Greg,
Thank you for this synopsis. This is exactly what happened to my last
career job environment. We were basically built on Windows NT, and,
working just fine and dandy. M$ pushed us into doing our D.D. of Win2K
and a pre-peek at WinXP. The IT department was soon in cardiac arrest!
Simply because every internal department went to a "Do-Whatcha-Wanna-Do"

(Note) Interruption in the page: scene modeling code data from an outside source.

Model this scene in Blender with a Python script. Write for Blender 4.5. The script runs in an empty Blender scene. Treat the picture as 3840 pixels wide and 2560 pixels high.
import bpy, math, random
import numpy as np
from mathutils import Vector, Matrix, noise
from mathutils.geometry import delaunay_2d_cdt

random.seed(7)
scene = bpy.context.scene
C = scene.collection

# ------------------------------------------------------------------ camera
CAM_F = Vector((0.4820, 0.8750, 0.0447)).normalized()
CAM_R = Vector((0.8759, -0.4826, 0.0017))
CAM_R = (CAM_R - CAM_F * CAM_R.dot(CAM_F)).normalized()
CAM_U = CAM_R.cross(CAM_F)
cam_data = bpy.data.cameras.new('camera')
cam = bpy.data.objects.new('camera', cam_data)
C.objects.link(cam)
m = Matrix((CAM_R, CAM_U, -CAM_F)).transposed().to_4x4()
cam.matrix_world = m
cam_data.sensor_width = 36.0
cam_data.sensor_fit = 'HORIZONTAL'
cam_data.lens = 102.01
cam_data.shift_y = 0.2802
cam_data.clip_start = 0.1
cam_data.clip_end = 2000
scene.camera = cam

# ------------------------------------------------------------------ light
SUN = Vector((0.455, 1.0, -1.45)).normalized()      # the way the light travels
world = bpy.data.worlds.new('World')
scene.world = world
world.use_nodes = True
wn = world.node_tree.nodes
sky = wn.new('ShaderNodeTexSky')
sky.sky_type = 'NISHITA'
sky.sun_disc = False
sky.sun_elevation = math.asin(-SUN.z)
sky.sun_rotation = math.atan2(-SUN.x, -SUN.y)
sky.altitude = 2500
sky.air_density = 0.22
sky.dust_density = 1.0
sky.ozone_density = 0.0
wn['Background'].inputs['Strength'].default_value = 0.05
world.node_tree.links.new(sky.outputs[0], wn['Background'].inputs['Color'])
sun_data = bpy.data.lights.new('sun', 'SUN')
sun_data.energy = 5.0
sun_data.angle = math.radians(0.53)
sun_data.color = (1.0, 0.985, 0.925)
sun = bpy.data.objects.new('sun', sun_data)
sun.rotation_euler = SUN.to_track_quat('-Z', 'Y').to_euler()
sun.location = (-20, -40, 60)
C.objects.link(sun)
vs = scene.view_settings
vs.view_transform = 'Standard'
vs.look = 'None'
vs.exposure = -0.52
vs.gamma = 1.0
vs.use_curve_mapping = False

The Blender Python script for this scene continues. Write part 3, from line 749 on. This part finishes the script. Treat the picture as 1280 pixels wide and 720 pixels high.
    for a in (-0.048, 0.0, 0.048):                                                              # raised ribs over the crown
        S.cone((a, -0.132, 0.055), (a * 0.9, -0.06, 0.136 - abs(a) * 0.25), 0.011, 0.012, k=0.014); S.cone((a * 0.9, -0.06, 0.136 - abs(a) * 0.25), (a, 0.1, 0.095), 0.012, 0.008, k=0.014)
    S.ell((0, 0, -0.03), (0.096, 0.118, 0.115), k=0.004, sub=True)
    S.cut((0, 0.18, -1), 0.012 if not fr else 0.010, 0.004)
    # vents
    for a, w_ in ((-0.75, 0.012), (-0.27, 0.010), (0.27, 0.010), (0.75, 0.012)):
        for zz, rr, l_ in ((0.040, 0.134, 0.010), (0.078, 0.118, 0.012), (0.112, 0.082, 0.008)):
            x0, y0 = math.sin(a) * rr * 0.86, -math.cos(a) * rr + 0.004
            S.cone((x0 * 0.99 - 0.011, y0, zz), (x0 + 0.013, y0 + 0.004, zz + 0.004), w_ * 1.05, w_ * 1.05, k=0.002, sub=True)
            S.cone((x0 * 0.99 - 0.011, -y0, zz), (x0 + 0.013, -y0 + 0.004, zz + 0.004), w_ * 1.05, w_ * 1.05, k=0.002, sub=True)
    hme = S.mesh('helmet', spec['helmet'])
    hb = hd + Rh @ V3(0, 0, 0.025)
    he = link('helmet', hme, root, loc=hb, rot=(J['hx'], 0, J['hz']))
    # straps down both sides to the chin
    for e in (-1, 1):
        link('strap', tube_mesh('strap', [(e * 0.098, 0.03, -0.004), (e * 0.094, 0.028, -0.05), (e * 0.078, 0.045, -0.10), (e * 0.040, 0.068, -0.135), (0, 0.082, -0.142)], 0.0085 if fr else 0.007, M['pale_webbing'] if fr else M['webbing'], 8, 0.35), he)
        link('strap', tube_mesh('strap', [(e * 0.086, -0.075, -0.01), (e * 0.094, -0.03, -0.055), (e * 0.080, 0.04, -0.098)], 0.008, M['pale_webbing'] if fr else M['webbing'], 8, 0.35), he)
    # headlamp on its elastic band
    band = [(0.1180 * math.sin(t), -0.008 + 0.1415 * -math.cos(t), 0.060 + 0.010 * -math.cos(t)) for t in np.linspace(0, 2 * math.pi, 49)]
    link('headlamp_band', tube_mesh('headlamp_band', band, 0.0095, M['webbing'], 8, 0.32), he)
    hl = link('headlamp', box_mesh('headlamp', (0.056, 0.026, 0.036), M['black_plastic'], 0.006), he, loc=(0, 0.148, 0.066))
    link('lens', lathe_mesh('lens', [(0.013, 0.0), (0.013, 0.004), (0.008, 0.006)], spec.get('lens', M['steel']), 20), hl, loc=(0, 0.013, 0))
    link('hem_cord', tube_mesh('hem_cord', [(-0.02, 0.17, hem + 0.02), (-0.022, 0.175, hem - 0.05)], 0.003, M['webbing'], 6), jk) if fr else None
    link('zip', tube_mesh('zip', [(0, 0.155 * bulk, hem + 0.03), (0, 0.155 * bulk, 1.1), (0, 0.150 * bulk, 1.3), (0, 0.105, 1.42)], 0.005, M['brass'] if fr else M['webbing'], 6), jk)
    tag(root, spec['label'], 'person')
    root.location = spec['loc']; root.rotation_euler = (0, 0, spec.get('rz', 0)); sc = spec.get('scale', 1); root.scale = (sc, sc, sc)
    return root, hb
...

operation. We almost crashed!
The simple cost of conversion of all the "Back-Shop" business drove the
entire project to a major HALT! Yes, you can chide that we just never
"kept up with modern technology!" True. Why should we? We were doing
real business day-to-day and making lots of $$$. The bean-counter's
indicated what we had NOW was working fine. Which it was! In the end,
it took close to 4.5yrs to force the "move-ahead." My old corp-20 can
be a bit stogy!! LOL!
Best,
Duncan
Greg Sevart wrote:
-----Original Message-----
From: [email protected] [mailto:hardware-
[email protected]] On Behalf Of swzaske
Sent: Tuesday, September 08, 2009 9:10 PM
To: [email protected]
Subject: Re: [H] firefox 3.5
There was a prominent news story several months back about a major
business being shown that Firefox is better than IE and the company
reps
responded that it was too expensive. After being told it was free they
still weren't interested in using it.
The product cost is quite frequently one of the least expensive components
of a major project such as this. A large corporation might have hundreds or
thousands of internal applications that must be tested for compatibility,
and you can bet that a large portion of those will simply not work properly,
necessitating either upgrading to a newer version (for purchased software)
or updating the code for internally developed applications. Many of those
might have teams that have been dissolved, and might require a complete
re-write, or outright replacement. You'll have other applications that you
simply can't replace that will lose functionality--for example, if you're an
Exchange shop, then Outlook Web Access reverts to the much less robust basic
mode when using a non-IE browser. (this is being addressed in Exchange
2010's OWA, however) Then there's support desk training, whole staff
training, and ongoing support. There's figuring out how to do updates (this
is one area where IE truly excels--Microsoft has spectacular tools in place
to centrally manage updates for pretty much every major application they
release), increased importance of in-house testing (it's unlikely that the
Mozilla organization performs nearly the same level of regression and
compatibility testing as Microsoft), and so on. I always find it amusing
when people simply look at the price of the product and make what seems to
be a one-point clear decision, without bothering to think through all of the
things that might be required for anything more than a home network.